Lower House Election Campaign Starts

General election of the House of Representative to fill 465 vacant seats, created by dissolution decided by Prime Minister Sanae Takaichi, was officially announced on January 27th. 1285 candidates with 11 parties or independent filed their candidacy to election office of the national government and embarked on their campaign. The election day is set on February 8th.

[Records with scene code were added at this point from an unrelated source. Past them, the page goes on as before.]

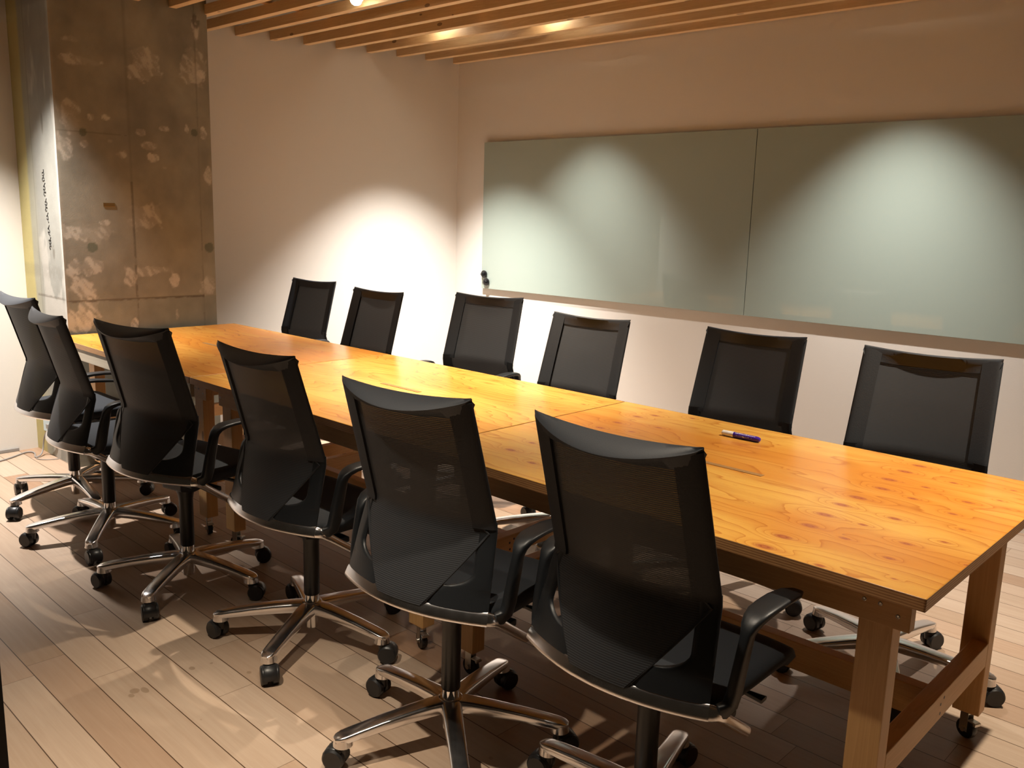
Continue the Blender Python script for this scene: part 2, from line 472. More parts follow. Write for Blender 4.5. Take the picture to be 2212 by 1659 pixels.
HOLES = [(1.944, 1.799), (2.566, 1.848), (1.958, 1.202), (2.634, 1.197)]
PATCH = [[1.893, 2.254, 0.04, 0.016], [1.956, 2.156, 0.09, 0.022], [2.296, 2.194, 0.081, 0.085], [2.575, 2.212, 0.067, 0.108],
 [1.87, 1.887, 0.047, 0.081], [1.99, 1.879, 0.016, 0.016], [2.063, 1.885, 0.016, 0.011], [1.859, 1.716, 0.055, 0.067],
 [1.956, 1.739, 0.024, 0.016], [2.138, 1.695, 0.04, 0.034], [2.083, 1.764, 0.02, 0.013], [2.291, 1.754, 0.04, 0.024],
 [2.31, 1.691, 0.027, 0.02], [2.255, 1.821, 0.027, 0.016], [2.37, 1.852, 0.034, 0.016], [2.524, 1.866, 0.02, 0.034],
 [2.621, 1.847, 0.013, 0.027], [2.383, 1.641, 0.02, 0.008], [2.644, 1.627, 0.02, 0.047], [2.266, 1.366, 0.080, 0.075],
 [1.933, 1.275, 0.115, 0.054], [2.032, 1.334, 0.027, 0.013], [1.911, 1.083, 0.081, 0.054], [1.895, 0.987, 0.081, 0.067],
 [2.262, 1.07, 0.108, 0.027], [2.158, 1.033, 0.04, 0.054], [2.414, 1.014, 0.027, 0.04], [2.612, 0.972, 0.054, 0.054],
 [1.919, 0.856, 0.067, 0.081], [1.874, 0.804, 0.075, 0.054], [2.417, 0.815, 0.011, 0.034], [2.167, 0.773, 0.02, 0.034],
 [2.595, 2.409, 0.02, 0.061], [2.622, 2.174, 0.027, 0.027]]
def col_front(y, z):
    n = fbm(y, z, 3, 2.2, 5); n2 = fbm(y, z, 11, 9, 9); n3 = fbm(y, z, 40, 30, 14)
    base = np.stack([0.275 + 0 * y, 0.252 + 0 * y, 0.195 + 0 * y], -1)
    base = base * (0.62 + 0.75 * n[..., None])
    base *= (0.78 + 0.44 * n2[..., None])
    # cooler band below the lower formwork joint
    k = (z < 0.915)[..., None] * 0.55
    base = base * (1 - k) + np.array([0.215, 0.222, 0.185]) * k * (0.8 + 0.4 * n2[..., None]) + 0
    L = np.array([0.58, 0.52, 0.43])
    for i, (cy, cz, a, b) in enumerate(PATCH):
        wob = 1.0 * (fbm(y, z, 11, 11, 40 + i, 4, 0.65) - 0.5) * 2 + 0.7 * (n3 - 0.5)
        rr = np.sqrt(((y - cy) / a) ** 2 + ((z - cz) / b) ** 2) + wob
        f = (1 - sstep(0.80, 1.05, rr))
        f = f * (0.25 + 0.75 * sstep(0.40, 0.60, fbm(y + z * 0.6, z, 34, 16, 90 + i, 4, 0.65)))
        st = 0.85 if a < 0.03 else 0.62
        base = base * (1 - st * f[..., None]) + L * (st * f[..., None])
    D = np.array([0.10, 0.075, 0.05])
    def dark(f, amt=0.7):
        nonlocal base
        base = base * (1 - amt * f[..., None]) + D * (amt * f[..., None])
    wv = 0.003 * (n3 - 0.5) * 2
    dark((1 - sstep(0.003, 0.008, np.abs(y - 2.190 + wv))) * (z < 1.80) * (0.35 + 0.65 * (n2 > 0.42)), 0.6)
    dark((1 - sstep(0.003, 0.014, np.abs(y - 2.190))) * (z >= 1.80), 0.22)
    dark((1 - sstep(0.002, 0.006, np.abs(y - 2.588 + wv))) * (0.3 + 0.5 * (n2 > 0.5)), 0.45)
    dark((1 - sstep(0.003, 0.006, np.abs(z - 0.914 + wv))) * (y < 2.59), 0.75)
    dark((1 - sstep(0.002, 0.006, np.abs(z - 1.800 + wv))) * (y < 2.19) * (n2 > 0.35), 0.35)
    dark((1 - sstep(0.002, 0.005, np.abs(z - 0.70))), 0.3)
    G = np.array([0.115, 0.125, 0.085])
    for i, (cy, cz) in enumerate(HOLES):
        rr = np.hypot(y - cy, z - cz)
        R = 0.020 if cz > 1.5 else 0.028
        f = (1 - sstep(R - 0.002, R + 0.002, rr + 0.006 * (n3 - 0.5) * 2))
        base = base * (1 - 0.8 * f[..., None]) + G * (0.8 * f[..., None])
    # rough arris
    ed = 1 - sstep(0.0, 0.016, y - CY0 + 0.012 * (n3 - 0.5))
    base = base * (1 - 0.35 * ed[..., None]) + np.array([0.42, 0.35, 0.27]) * 0.35 * ed[..., None]
    br = (1 - sstep(0.6, 1.0, np.hypot((y - 2.60) / 0.03, (z - 2.46) / 0.05))) * (n3 > 0.45)
    dark(br, 0.6)
    return base
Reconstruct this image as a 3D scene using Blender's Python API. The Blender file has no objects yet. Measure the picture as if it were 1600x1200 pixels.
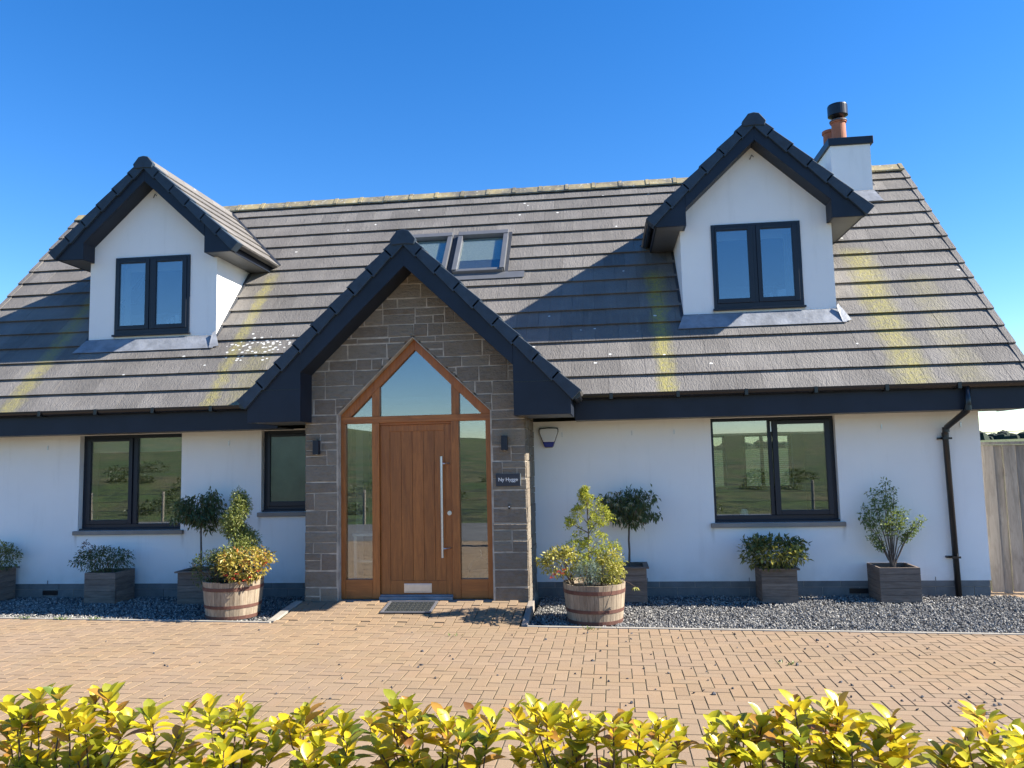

Takaichi, the president of Liberal Democratic Party (LDP), explained that the election would be about choosing her or someone else for the leader of Japan. Building strong and prosperous Japan is her main appeal to the voters. “Our policy has changed from the previous administration. The core policy is ‘responsible and proactive public finances,’” said Takaichi in her campaign speech.

 

The opposition parties accuse Takaichi of having a snap election to galvanize her own regime. The leader of Centrist Reform Alliance (CRA), a new party established with merge of Constitutional Democratic Party of Japan and Komeito, Yoshihiko Noda, insisted on the party’s stance of “people first,” instead of “government first.” “We are going to introduce consumption tax elimination for food by this fall, proposing financial resource for the tax cut,” said Noda.

 

The leader of Democratic Party for the People, Yuichiro Tamaki, criticized Takaichi of her decision of dissolving the Lower House before FY2026 budget bill passes the Diet. The chairwoman of Japan Communist Party, Tomoko Tamura, labeled Takaichi’s economic policy as “irresponsible and loose public finances.” Sanseito and Reiwa Shinsengumi empathized necessity of abolishing consumption tax.

 

The LDP, Japan Innovation Party (JIP) and Sanseito uphold conservative agenda including further building-up of Japan’s defense capability or stricter regulation on foreigners in Japan. The CRA rather promotes inclusiveness and co-existence with foreigners. Although the opposition parties demand limitation or abolition of political donation from business sectors, the LDP and JIP is reluctant to tackle this issue that caused significant setback of the LDP in recent elections.

 

The LDP and JIP does not cooperate in single seat districts in this election. Their candidates contend each other in 86 districts. Although JIP argues that this is a new shape of a leading coalition, it is possible for those candidates to lose their seats, if opposition candidates advances while LDP and JIP divide their voters.

 

The CRA separated the role in the election between former CDPJ and Komeito. Former Komeito members occupied high positions in the slate for proportional district, while it did not field any candidate in 289 single-seat districts. The CRA is too young as a party to field candidates for all single-seat districts in this election. Takaichi’s abrupt decision of a snap election did not allow the opposition parties to build a sufficient campaign strategy.